I seem to be writing a series of posts on the subject of folly, lately.  Here is another in the series.  One of the most ludicrous things I see or hear in business plans or in corporate planning sessions is the idea that the software can be written, once and for all and then the company spend the rest of its existence simply using the software to make money.  The software development engineers can be made redundant and the company can simply operate the software for all time, from a lower cost base.

This is nonsense for the same reason that believing all the laws can be made and then all the politicians sent home is nonsense.  Conditions will always change.  The competitive landscape will keep changing.  Expectations of what your company does will keep changing.  The platforms that the software runs on will come and go.  It’s a moving target.  The software is never finished.  You can’t pretend that the world your software operates in will stay static and unchanged, just because you have declared your final release finished.

Imagine if Henry Ford had declared the state of automobile design to be complete, after the release of the Ford model T.  Where would we be today?  Where would Ford be, if they were still trying to market the model T up against the Audi R8s of the world?

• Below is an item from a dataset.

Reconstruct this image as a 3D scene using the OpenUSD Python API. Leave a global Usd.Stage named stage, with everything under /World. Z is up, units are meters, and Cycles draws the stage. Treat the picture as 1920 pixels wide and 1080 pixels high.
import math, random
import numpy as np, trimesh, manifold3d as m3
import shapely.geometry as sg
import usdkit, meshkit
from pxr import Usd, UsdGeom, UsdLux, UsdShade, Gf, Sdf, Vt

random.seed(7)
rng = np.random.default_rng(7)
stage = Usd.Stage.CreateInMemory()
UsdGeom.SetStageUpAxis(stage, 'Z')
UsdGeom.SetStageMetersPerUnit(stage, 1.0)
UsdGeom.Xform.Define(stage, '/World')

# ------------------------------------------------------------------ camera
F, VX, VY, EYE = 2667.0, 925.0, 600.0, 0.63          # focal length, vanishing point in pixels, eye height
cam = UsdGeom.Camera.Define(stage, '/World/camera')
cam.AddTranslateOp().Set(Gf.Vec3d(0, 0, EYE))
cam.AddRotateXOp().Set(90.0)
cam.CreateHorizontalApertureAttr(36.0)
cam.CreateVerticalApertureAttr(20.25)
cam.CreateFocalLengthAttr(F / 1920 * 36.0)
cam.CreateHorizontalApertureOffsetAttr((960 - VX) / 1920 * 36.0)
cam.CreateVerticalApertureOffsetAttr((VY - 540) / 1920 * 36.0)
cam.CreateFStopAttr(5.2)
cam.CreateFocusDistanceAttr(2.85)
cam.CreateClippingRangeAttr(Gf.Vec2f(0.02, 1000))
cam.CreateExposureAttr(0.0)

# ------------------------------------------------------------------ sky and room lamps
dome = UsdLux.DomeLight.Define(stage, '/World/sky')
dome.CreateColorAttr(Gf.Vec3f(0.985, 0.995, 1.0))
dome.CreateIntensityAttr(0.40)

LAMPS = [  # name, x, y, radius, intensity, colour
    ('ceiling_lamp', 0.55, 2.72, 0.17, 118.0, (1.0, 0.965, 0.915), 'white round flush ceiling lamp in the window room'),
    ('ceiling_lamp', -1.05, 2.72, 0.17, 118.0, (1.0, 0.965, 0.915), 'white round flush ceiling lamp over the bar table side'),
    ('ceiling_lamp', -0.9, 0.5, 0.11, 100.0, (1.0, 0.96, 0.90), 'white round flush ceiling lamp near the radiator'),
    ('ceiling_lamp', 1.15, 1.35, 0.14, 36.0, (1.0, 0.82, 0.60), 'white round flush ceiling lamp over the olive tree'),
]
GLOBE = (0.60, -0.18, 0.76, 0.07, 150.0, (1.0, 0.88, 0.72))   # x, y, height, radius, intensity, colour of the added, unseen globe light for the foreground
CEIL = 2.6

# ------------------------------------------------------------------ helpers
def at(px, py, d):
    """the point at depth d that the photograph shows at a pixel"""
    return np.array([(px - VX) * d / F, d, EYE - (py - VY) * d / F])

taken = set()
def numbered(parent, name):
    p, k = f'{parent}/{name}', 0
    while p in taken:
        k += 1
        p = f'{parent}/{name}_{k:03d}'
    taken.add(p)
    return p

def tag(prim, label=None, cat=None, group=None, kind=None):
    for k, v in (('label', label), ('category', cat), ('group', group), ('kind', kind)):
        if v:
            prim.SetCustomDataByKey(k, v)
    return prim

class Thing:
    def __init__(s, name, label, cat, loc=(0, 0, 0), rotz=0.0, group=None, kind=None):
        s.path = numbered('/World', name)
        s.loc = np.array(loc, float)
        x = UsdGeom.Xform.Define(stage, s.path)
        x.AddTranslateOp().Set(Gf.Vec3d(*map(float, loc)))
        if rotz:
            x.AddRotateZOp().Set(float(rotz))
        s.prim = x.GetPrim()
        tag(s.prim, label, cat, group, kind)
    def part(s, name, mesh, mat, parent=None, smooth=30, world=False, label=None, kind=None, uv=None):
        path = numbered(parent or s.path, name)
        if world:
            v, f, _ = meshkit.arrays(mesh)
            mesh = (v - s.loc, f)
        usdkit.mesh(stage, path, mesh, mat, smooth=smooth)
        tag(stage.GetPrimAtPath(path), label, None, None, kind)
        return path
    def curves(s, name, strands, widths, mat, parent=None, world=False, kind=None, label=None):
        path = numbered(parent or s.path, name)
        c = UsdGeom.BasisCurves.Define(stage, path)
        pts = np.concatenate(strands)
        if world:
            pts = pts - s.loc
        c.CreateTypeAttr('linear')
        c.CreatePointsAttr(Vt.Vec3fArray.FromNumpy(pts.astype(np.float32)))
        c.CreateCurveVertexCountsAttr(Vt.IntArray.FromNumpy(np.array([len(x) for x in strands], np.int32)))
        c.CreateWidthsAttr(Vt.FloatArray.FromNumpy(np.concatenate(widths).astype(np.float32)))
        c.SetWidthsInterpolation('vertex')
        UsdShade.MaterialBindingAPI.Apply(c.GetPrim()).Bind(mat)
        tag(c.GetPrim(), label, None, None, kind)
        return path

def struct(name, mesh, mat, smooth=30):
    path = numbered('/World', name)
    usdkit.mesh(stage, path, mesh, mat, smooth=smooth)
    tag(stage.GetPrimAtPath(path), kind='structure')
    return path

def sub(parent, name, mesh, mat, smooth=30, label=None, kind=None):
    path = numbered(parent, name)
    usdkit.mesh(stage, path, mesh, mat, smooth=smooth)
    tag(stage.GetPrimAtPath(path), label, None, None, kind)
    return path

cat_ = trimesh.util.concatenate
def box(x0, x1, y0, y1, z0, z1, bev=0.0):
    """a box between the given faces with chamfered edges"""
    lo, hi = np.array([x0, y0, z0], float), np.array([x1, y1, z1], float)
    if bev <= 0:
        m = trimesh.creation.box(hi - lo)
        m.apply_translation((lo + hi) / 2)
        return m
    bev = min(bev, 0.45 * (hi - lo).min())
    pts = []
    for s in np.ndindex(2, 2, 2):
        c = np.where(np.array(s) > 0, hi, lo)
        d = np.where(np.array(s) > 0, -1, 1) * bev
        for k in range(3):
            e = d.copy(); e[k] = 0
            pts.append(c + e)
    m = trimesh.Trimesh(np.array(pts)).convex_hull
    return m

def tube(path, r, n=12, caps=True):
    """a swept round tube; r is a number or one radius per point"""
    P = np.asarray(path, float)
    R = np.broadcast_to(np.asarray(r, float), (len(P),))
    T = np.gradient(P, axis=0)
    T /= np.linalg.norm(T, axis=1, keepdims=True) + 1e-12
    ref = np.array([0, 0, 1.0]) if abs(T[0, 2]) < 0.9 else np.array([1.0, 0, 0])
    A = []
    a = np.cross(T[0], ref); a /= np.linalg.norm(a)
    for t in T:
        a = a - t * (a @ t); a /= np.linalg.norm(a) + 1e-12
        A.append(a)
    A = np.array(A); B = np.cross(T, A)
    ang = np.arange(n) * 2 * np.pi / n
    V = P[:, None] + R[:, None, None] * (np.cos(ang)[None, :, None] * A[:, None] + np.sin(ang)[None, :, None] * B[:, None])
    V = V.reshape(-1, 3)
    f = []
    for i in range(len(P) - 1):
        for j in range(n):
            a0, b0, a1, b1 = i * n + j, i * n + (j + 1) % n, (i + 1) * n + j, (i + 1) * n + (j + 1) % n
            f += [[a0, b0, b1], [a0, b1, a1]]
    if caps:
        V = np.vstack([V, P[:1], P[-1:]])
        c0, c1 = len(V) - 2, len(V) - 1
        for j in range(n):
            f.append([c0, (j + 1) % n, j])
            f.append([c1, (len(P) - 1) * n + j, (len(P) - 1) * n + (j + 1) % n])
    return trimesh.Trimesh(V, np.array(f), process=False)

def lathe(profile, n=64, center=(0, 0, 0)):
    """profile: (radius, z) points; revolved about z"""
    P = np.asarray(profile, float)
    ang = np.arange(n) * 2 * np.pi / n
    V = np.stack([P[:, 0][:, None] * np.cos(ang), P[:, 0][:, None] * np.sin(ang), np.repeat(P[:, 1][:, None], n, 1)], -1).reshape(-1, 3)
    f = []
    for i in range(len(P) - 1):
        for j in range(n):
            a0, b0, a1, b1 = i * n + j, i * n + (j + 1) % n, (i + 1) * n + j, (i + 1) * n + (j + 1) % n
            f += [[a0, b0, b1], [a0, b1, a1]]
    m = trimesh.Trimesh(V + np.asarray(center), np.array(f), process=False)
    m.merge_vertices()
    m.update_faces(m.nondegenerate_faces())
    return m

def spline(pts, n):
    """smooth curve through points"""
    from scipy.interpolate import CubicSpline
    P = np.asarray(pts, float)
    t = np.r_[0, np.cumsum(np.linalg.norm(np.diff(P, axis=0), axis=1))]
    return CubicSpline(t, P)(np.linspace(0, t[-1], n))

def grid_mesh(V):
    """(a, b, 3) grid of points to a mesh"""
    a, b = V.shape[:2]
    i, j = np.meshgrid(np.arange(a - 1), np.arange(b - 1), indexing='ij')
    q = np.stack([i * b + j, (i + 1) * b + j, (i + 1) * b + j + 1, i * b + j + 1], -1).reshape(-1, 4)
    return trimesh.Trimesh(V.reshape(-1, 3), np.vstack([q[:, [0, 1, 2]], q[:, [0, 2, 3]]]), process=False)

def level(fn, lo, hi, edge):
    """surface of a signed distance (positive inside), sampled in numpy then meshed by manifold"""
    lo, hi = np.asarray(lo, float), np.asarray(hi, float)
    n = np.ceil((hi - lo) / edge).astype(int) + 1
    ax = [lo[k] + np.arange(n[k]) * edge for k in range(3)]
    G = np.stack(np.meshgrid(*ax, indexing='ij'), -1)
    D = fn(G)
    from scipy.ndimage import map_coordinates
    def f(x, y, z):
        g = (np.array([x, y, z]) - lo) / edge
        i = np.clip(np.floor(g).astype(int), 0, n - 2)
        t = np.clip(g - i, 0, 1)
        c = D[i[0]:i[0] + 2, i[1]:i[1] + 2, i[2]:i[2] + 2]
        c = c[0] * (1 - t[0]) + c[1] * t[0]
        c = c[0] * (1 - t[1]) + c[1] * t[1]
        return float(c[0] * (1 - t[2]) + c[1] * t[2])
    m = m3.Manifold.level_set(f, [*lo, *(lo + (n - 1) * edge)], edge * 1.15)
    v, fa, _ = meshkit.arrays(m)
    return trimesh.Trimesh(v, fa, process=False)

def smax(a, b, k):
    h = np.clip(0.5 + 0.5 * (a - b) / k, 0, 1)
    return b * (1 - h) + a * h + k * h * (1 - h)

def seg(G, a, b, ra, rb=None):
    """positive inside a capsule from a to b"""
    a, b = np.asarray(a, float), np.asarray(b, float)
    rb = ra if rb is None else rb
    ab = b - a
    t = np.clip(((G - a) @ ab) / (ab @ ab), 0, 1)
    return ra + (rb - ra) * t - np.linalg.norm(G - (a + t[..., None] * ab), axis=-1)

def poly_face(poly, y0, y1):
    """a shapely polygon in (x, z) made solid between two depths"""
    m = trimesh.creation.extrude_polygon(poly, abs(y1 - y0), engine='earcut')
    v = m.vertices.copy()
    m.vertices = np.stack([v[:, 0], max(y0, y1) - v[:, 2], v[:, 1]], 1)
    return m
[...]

The fact is that anything complex we design, but especially software, is the embodiment of the skills and experience of the makers.  Without those makers, it becomes a museum piece.  Nobody else knows fully what it can do, what it can’t and how to change it.  The most important piece of any large and complex software programme is the understanding that went into it, the mental record of all the design decisions and compromises that resides only in the wet ware memory of the developers, the intricate mental model of how all the current and future pieces should go together and work together and the heart and soul of the people that froze their understanding into executable code in the first place.

On the balance sheet, the software “asset” is valued, as if the compiled binary had any intrinsic worth.  That is a little like valuing a ventriloquist act on the basis of the cost of the dummy, ignoring and devaluing the ventriloquist.  In fact, running the software forever, without the software developers that created it, is a little like buying a ventriloquist’s dummy alone and expecting it to speak.

So many business plans I have seen have utterly ignored the need to maintain the software they have (it won’t be flawless…there are always defects and removing them protects the value of the software).  They also fail to factor in the cost of keeping their software competitive and relevant in the market in which they operate.  They fail to factor in the cost of renewing the technology underlying the design, at intervals, because the platforms become obsolete.  All of these hidden costs have to be included in the price that is charged for the software, but frequently aren’t.

Finally, they never account for the cost of needing to build a better one, next year, and every subsequent year, ad infinitum.  That’s the only way you can proceed and grow.  You have to learn from your first efforts and make an improved one.  The market accepts no less.  That means you also have to retain the people that made the first one, or all the experience you need to make a better second version simply walks out the door.

I’ve seen many companies attempt to make an improved version of a software application using people that had no involvement whatsoever in making the first one.  That results in another first effort, not an improved, evolved, better-designed second version.  The tendency for companies to fire or fail to retain the people that made earlier versions is so common that it’s ridiculous.  Every few years, a new bunch of people that have no idea of what went into the earlier version have a go at making a new version.  The result is something often less good than the thing it replaces.  They’re virtually starting from scratch, after all.  They’re no smarter about solving the problem than the first crew were, when they started.  They’re also a lot less educated about the problem domain than the people that they replaced.

So if you ever see a plan to make the software, and then fire all the developers, or to rewrite the software with newer, younger, smarter people, run a mile.  It is pure fiction and people that execute on such plans are delusional or cynical.  Those plans never work out as promised, in reality.